The developer acquired an entire city block three years ago as part of a land swap with Fort Lauderdale. KT Seabreeze bought 2.2 acres from the city for $25 million in 2017, then bought out a small neighboring condo building for $2 million. The 2.6-acre parcel sits between Alhambra and Sebastian Streets, bordered by A1A on the east and North Birch Road on the west.

The Alhambra towers won’t be the only tall towers on the beach.

Most were built before the height cap was put into place: Jackson Tower is 290 feet; the BeachPlace Marriott stands 270 feet; the Ritz-Carlton is 245 feet; and The W is 235 feet.

The new twin towers will dwarf the five-story Wedgewood Court condo building that sits south of the site.

“We are within feet of the towers,” said condo association president Chad McCoury. “The west tower moved closer to us in the redesign. Some people really supported the redesign and some did not.”

McCoury says some residents still have concerns about construction and the accompanying noise, dust and vibration that come with it. But overall, they’re happy to see the property redeveloped.

“It’s going to be good for the neighborhood,” he said. “We’re excited.”

Vice Mayor Steve Glassman, whose district includes the beach, says the developer has done a good job working with the neighbors to come up with a better plan.

“A few years ago you would have had 100 speaking against twin 300-foot towers on the beach,” Glassman said. “It would have gone on for five hours. People showed they’d rather have tall and thin rather than short and fat. The tradeoff for taller and thinner towers is you don’t have a big block of mass sitting on a piece of land.”

Not everyone is happy, however.

James Cataldo lives at the nearby 11-story Versailles condo, just west of the site.

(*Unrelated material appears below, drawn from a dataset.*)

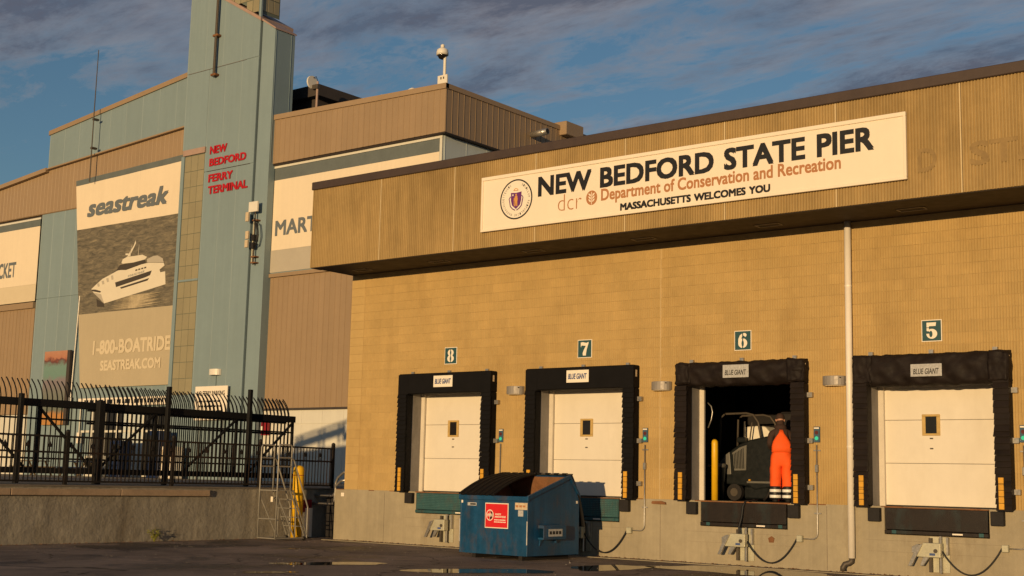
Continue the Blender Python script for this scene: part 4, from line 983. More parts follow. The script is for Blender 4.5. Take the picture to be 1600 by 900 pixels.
# weed at the foot of the wall
wd_ = thing('weed', 'small yellow-green weed at the foot of the retaining wall', 'plant', (-24.40, -4.6, 0))
rnd = random.Random(5); b = MB(); st_b = MB()
for i in range(9):
    a = rnd.uniform(0, 6.28); tip = Vector((math.cos(a) * rnd.uniform(.03, .12), math.sin(a) * rnd.uniform(.05, .2), rnd.uniform(.1, .26))); st_b.tube([(0, 0, 0), tip * .6 + Vector((0, 0, .03)), tip], .004, 4)
    for k in range(10):
        p = tip * rnd.uniform(.4, 1.05) + Vector((rnd.uniform(-.04, .04), rnd.uniform(-.04, .04), rnd.uniform(-.02, .05)))
        d = Vector((rnd.uniform(-1, 1), rnd.uniform(-1, 1), rnd.uniform(-.2, .8))).normalized(); s_ = d.cross(Vector((0, 0, 1))).normalized(); L_ = rnd.uniform(.04, .075)
        b.add([p, p + d * L_ * .5 + s_ * L_ * .35, p + d * L_ + Vector((0, 0, -.01)), p + d * L_ * .5 - s_ * L_ * .35], [(0, 1, 2, 3)])
b.build('leaves', 'leaf_green', wd_); st_b.build('stem', 'leaf_green', wd_)
# leaf litter along the walls and grit on the asphalt
b = MB(); rnd = random.Random(9)
for i in range(900):
    if i < 600: x = rnd.uniform(-23.4, -6.5); y = -.03 - abs(rnd.gauss(0, .10))
    else: x = WX + .03 + abs(rnd.gauss(0, .08)); y = rnd.uniform(-12, 1)
    s_ = rnd.uniform(.008, .028); a = rnd.uniform(0, 6.28); c_, q_ = math.cos(a) * s_, math.sin(a) * s_
    b.add([(x + c_, y + q_, .006), (x - q_ * .5, y + c_ * .5, .006 + s_ * .6), (x - c_, y - q_, .007), (x + q_ * .5, y - c_ * .5, .008)], [(0, 1, 2, 3)])
tag(b.build('leaf_litter', 'leaf_dead'), 'brown leaf litter along the foot of the walls', 'leaf litter', kind='stuff')
b = MB()
for i in range(520):
    t = rnd.random(); x = rnd.uniform(-24, -8); y = rnd.uniform(-10, -.3); s_ = rnd.uniform(.004, .014) * (1.5 if rnd.random() < .08 else 1)
    v = [(x + s_ * rnd.uniform(.6, 1.2) * math.cos(k * 1.571), y + s_ * rnd.uniform(.6, 1.2) * math.sin(k * 1.571), .002) for k in range(4)] + [(x, y, s_ * rnd.uniform(.6, 1.1))]
    b.add(v, [(0, 1, 4), (1, 2, 4), (2, 3, 4), (3, 0, 4)])
tag(b.build('grit', 'pebble'), 'pale grit scattered on the asphalt', 'grit', kind='stuff')

# ------------------------------------------------------------------ ferry terminal
ft = thing('ferry_terminal', 'large blue and tan metal-clad ferry terminal with a tall tower', 'building')
def clad(x0, x1, zb, zt, y, pitch, mat, parent, th=.05, seam=.03, name='panel'):
    """vertical cladding: one sheet per bay, its standing seam on the left edge; zb/zt are functions of x"""
    n = max(1, round((x1 - x0) / pitch)); p = (x1 - x0) / n
    for k in range(n):
        a = x0 + k * p + .004; e = x0 + (k + 1) * p - .004
        prof = [(a, y), (a, y - seam), (a + .03, y - seam), (a + .045, y), (e, y), (e, y + th), (a, y + th)]
        b = MB(); m_ = len(prof)
        b.v = [(u, w, zb(u)) for u, w in prof] + [(u, w, zt(u)) for u, w in prof]
        b.f = [tuple(range(m_))[::-1], tuple(range(m_, 2 * m_))] + [(i, (i + 1) % m_, m_ + (i + 1) % m_, m_ + i) for i in range(m_)]
        b.build(name, mat, parent)
def clad_y(y0, y1, zb, zt, x, pitch, mat, parent, th=.05, seam=.03, name='panel'):
    n = max(1, round((y1 - y0) / pitch)); p = (y1 - y0) / n
    me = None
    for k in range(n):
        a = .004; e = p - .004
        if me is None:
            me = MB().prism([(x, a), (x + seam, a), (x + seam, a + .03), (x, a + .045), (x, e), (x - th, e), (x - th, a)], lambda u, w, t: (u, w, t), zb, zt).mesh(name); me.materials.append(MATS[mat])
        o = bpy.data.objects.new(name, me); COL.objects.link(o); o.parent = parent; o.location = (0, y0 + k * p, 0)
lin = lambda xa, za_, xb, zb_: (lambda x: za_ + (zb_ - za_) * (x - xa) / (xb - xa))
K = lambda z: (lambda x: z)
FYD = 21.0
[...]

“The towers are 300 feet high,” he said. “They seem so out of place with the skyline. This building is astronomical. It’s taller than the Ritz and the W. The design is pretty. It’s just too tall.”

The Central Beach Alliance, a neighborhood group known for fighting big developments, voted against the project twice.

But Bill Brown, the group’s president, told commissioners he thinks the vote would change if taken now.

“There’s always going to be people who are totally against development,” he said. “They feel we’re already overdeveloped. They think we already have traffic issues and are worried about [pipes breaking]. However, this project is the lesser of the two evils, for the ones who don’t want to see development.”

It’s more common to hear an outcry from critics complaining that a proposed building is too high, said Jack McCabe, a real estate analyst in Deerfield Beach.

“It is unusual that they are going taller and narrower rather than lower and wider,” McCabe said. “What’s not unusual is for residents to complain, especially down near the beach when they spent a lot of money for the view.”

But in some cases, going higher and skinnier will save the view, said land use attorney Keith Poliakoff.

“Residents impacted by buildings along the beach, who live to the west, want to try to preserve their own view corridors,” said Poliakoff, who represented Alhamba Place in negotiations with the developer.

“Developers are getting very savvy in understanding it might be necessary to compromise and create a taller and narrower building to enable the ocean breeze and the light to penetrate through the lot,” Poliakoff said. “Now residents realize, once the building blocks their views, they’re blocked [forever].”

The Alhambra project will come back to the commission on Oct. 6 for a final vote.

Construction is expected to begin in late 2021 and take an estimated 18 months.

If all goes as planned, the project would be completed in spring 2023.